Es ist gar nicht so leicht die verinnerlichten Erwartungshaltungen Anderer und die eigenen Ziele auseinanderzudröseln...
Tintenmalerin hat geschrieben: ↑30 Aug 2018 16:08
Ich musste bei deiner Frage aber auch an meine eigene Entwicklung denken.
Ich war früher sehr, sehr schüchtern. Habe mich kaum getraut, anderen in die Augen zu schauen, hatte sehr viel Angst und habe mich so gut es ging unsichtbar gemacht.
Viele dieser Ängste und auch einen großen Teil der Schüchternheit habe ich mittlerweile abgelegt. So weit, dass mir einige Dinge so leicht und selbstverständlich gelingen, dass ich kaum noch verstehe, warum sie mal unvorstellbar schwer für mich waren.
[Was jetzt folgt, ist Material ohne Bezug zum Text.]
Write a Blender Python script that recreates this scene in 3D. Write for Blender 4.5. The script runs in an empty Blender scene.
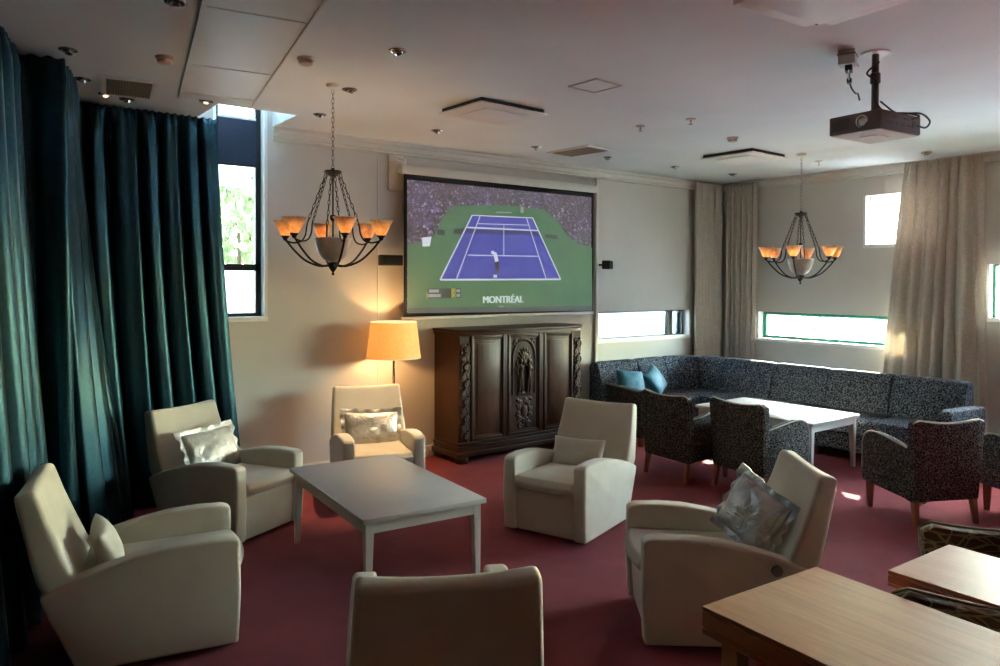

Eine Lösung zu einem Rätsel wirkt im Nachhinein auch oft einfach, trivial, logisch. Man fragt sich warum man nicht früher draufgekommen ist. Davor ist aber alles mächtig kompliziert und unlösbar.
Bei Ängsten & Mut und bei Rätseln & Lösungen ist dazwischen immer ein (emotionaler oder geistiger) Perspektivenwechsel nötig. Rückblickend sagen wir dann ungelenk "Ich hab mich einfach getraut..." oder "Ich bin einfach draufgekommen..." Aber wir mussten irgendwie mal zu diesem Punkt kommen.
Für mich stellt sich da immer die Frage, wie weit es im Bereich des eigenen Wissens oder Willens liegt, den Schritt zu machen.
Tintenmalerin hat geschrieben: ↑30 Aug 2018 16:08
Vor ein paar Jahren hatte ich dann eine Phase, in der ich sehr mit meinem früheren Ich gehadert habe. Es ist doch eigentlich so einfach, das hätte doch auch früher gehen müssen!
Aber nein, ging es eben nicht. Früher war ich noch nicht so weit. Ich musste das erst akzeptieren und nachsichtig mir selbst gegenüber werden. Mir selbst verzeihen.
Und dann konnte ich meine Erfahrungen auch wertschätzen. Ich konnte stolz auf das sein, was ich erreicht hatte. Aus eigener Kraft. Das war eine sehr wertvolle Erkenntnis für mich.
Das ist sicher eine Kerneinsicht. Danke! : )
Mir ist es noch nicht gelungen. Wohl weil ich mich dem Verlustschmerz nicht gewachsen fühle.
Tintenmalerin hat geschrieben: ↑30 Aug 2018 16:08
Beantwortet das mehr oder weniger deine Frage?
Du würdest also sagen, eigenverantwortliches Handeln unterscheidet sich vom nicht eigenverantwortlichen Handeln dadurch, dass man lernt sich zu akzeptieren und Handlungen zu setzen, die dem akzeptierten Ich und nur nachrangig den Erwartungen anderer entsprechen? Oder wäre das zu kurz gegriffen?